24                  Fundamental to Mr Wright’s submissions is the proposition that, where a claim group is determined by traditional law and custom and identified by the same person in different applications and where that person purports to know, observe and be custodian of that traditional law and custom over the Land, he must know who is entitled to claim native title in the Land.  The identity of the claim group is dependent upon and shaped by the traditional laws and customs of the group.  It is in this context, he submits, that the inconsistencies in the membership of the claim group are relevant.  The inconsistencies are not, in his submission, merely reflective of the fact that Worimi did not earlier have legal advice. 

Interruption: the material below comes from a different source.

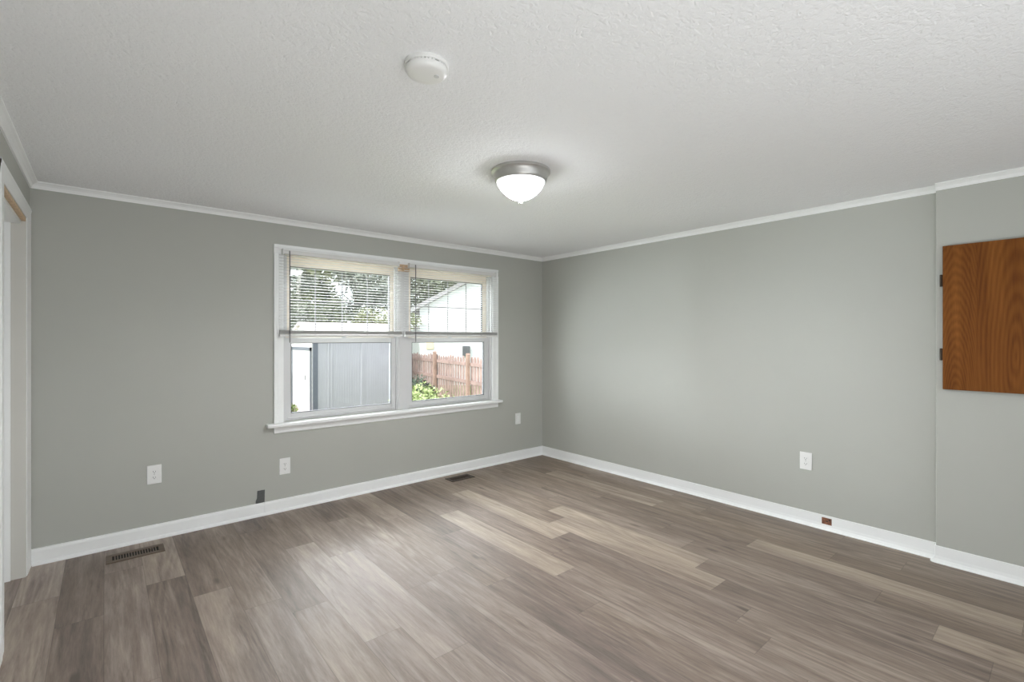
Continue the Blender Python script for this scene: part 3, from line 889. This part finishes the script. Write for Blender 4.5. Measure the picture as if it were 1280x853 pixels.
def leaves(n, rx, rz, seed, size, shell=0.55, blobs=9):
    rnd = random.Random(seed)
    cs = [(Vector((rnd.gauss(0, .45) * rx, rnd.gauss(0, .45) * rx, rnd.uniform(-.75, .8) * rz)), rnd.uniform(.28, .5)) for _ in range(blobs)]
    b = BM()
    for _ in range(n):
        c, f = rnd.choice(cs)
        d = Vector((rnd.gauss(0, 1), rnd.gauss(0, 1), rnd.gauss(0, 1))).normalized()
        p = c + Vector((d.x * rx, d.y * rx, d.z * rz)) * f * rnd.uniform(shell, 1.0)
        u = Vector((rnd.gauss(0, 1), rnd.gauss(0, 1), rnd.gauss(0, .6))).normalized()
        v = u.cross(d + Vector((.01, .02, .3))).normalized()
        s = size * rnd.uniform(.6, 1.3)
        q = [p - u * s, p + v * s * .5, p + u * s, p - v * s * .5]
        b.faces.new([b.verts.new(k) for k in q])
    me = bpy.data.meshes.new('foliage'); b.to_mesh(me); b.free()
    return me

CROWN = [leaves(5200, 2.1, 2.4, s, .13, .3, 16) for s in (1, 2, 3)]
def tree(x, y, top, k, mat, trunk_mat, scale, label, name='yard_tree'):
    r = thing(name, label, 'tree', (x, y, G), random.uniform(0, 6.28), group='trees behind the yard')
    zc = top - G - 2.4 * scale
    me = CROWN[k].copy(); me.materials.append(mat)
    c = bpy.data.objects.new('foliage', me); COL.objects.link(c); c.parent = r; c.location = (0, 0, zc); c.scale = (scale,) * 3
    b = BM(); tube(b, [(0, 0, 0), (.05, .02, zc * .5), (-.04, .05, zc), (.02, 0, zc + 1.4 * scale)], .15 * scale, 10, .04)
    for a in range(5):
        an = a * 1.3
        tube(b, [(0, .02, zc * .7 + a * .15), (math.cos(an) * .5 * scale, math.sin(an) * .5 * scale, zc + .1 * a), (math.cos(an) * 1.3 * scale, math.sin(an) * 1.3 * scale, zc + .7 * scale)], .06 * scale, 6, .015)
    obj('trunk', b, trunk_mat, r, True)
A_, B_, C_ = M['leaf_a'], M['leaf_b'], M['leaf_c']
TREES = [
    (1.9, 21.8, 5.4, 1, A_, M['bark'], 1.05, 'mid green tree behind the shed gable'),
    (5.7, 19.3, 5.2, 2, B_, M['bark'], .9, 'grey green tree above the right end of the shed'),
    (5.4, 26.5, 7.8, 0, C_, M['bark'], 1.4, 'tall yellow green tree far behind the shed roof'),
    (14.0, 26.5, 7.8, 1, A_, M['bark'], 1.4, 'tall mid green tree far behind the porch wing'),
    (20.5, 20.5, 9.2, 2, C_, M['bark'], 1.5, 'yellow green tree above the white house roof'),
    (4.5, 14.7, 2.9, 1, C_, M['bark'], .5, 'low yellow green tree right behind the shed roof'),
    (1.7, 14.7, 3.0, 2, A_, M['bark'], .5, 'low mid green tree right behind the shed gable'),
]
for a in TREES: tree(*a)
b = BM(); r = thing('birch_tree', 'pale trunked birch tree rising behind the shed', 'tree', (2.35, 17.2, G))
tube(b, [(0, 0, 0), (.03, 0, 1.6), (-.05, 0, 3.4), (.05, .05, 5.2)], .13, 10, .07)
obj('trunk', b, M['pale_bark'], r, True)
me = CROWN[2].copy(); me.materials.append(B_); c = bpy.data.objects.new('foliage', me); COL.objects.link(c); c.parent = r; c.location = (.2, .3, 5.0); c.scale = (.6, .6, .5)

def bush(name, x, y, cs, n, mat, label, size, seed):
    # cs: leaf clumps (dx, dy, z, radius) above the ground
    r = thing(name, label, 'bush', (x, y, G))
    rnd = random.Random(seed); b = BM()
    tot = sum(c[3] ** 2 for c in cs)
    for dx, dy, z, rad in cs:
        for _ in range(int(n * rad * rad / tot)):
            d = Vector((rnd.gauss(0, 1), rnd.gauss(0, 1), rnd.gauss(0, 1))).normalized()
            p = Vector((dx, dy, z)) + d * rad * rnd.uniform(.45, 1.0)
            if p.z < .02: continue
            u = Vector((rnd.gauss(0, 1), rnd.gauss(0, 1), rnd.gauss(0, .7))).normalized(); v = u.cross(d + Vector((.01, .02, .3))).normalized()
            s = size * rnd.uniform(.6, 1.3)
            b.faces.new([b.verts.new(k) for k in (p - u * s, p + v * s * .5, p + u * s, p - v * s * .5)])
    obj('foliage', b, mat, r)
    b = BM()
    for dx, dy, z, rad in cs:
        tube(b, [(dx * .2, dy * .2, 0), (dx * .6, dy * .6, z * .6), (dx, dy, z + rad * .5)], .018, 6, .005)
    obj('stems', b, M['bark'], r)
bush('garden_bush', .80, 3.9, [(-.45, 0, .55, .48), (-.1, .1, .80, .34), (-.25, -.1, .72, .36), (.2, 0, .62, .40), (.5, .1, .45, .36), (.75, .15, .36, .30), (.95, .2, .28, .26), (.1, -.2, .3, .4)], 5200, M['leaf_bush'], 'bright green bush in front of the fence', .035, 11)
bush('dark_shrub', 1.55, 5.75, [(0, 0, .45, .36), (.1, .05, .86, .26), (-.2, .1, .88, .26), (.3, .05, .72, .24)], 1300, M['leaf_dark'], 'dark green shrub behind the bright bush', .045, 13)
bush('weed_clump', -.40, 8.45, [(0, 0, .16, .16), (.02, .12, .22, .12)], 220, M['leaf_bush'], 'small weed clump beside the shed door', .045, 14)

25                  Other matters raised by Mr Wright go to the sufficiency of and inconsistencies in the evidence.  One example is that there is no explanation of how, if Worimi’s father was the eldest male in his family and therefore had responsibility for the Land, Worimi’s father’s mother had an overlapping role of custodian and protector of women’s business.  If Worimi’s father’s mother had that role, there is no explanation of how the role of custodian fell to Worimi’s father and to Worimi.  Mr Wright also points to other inconsistencies between the affidavits filed by Worimi in support of the first application and the proposed application and the affidavit in support of the second application. 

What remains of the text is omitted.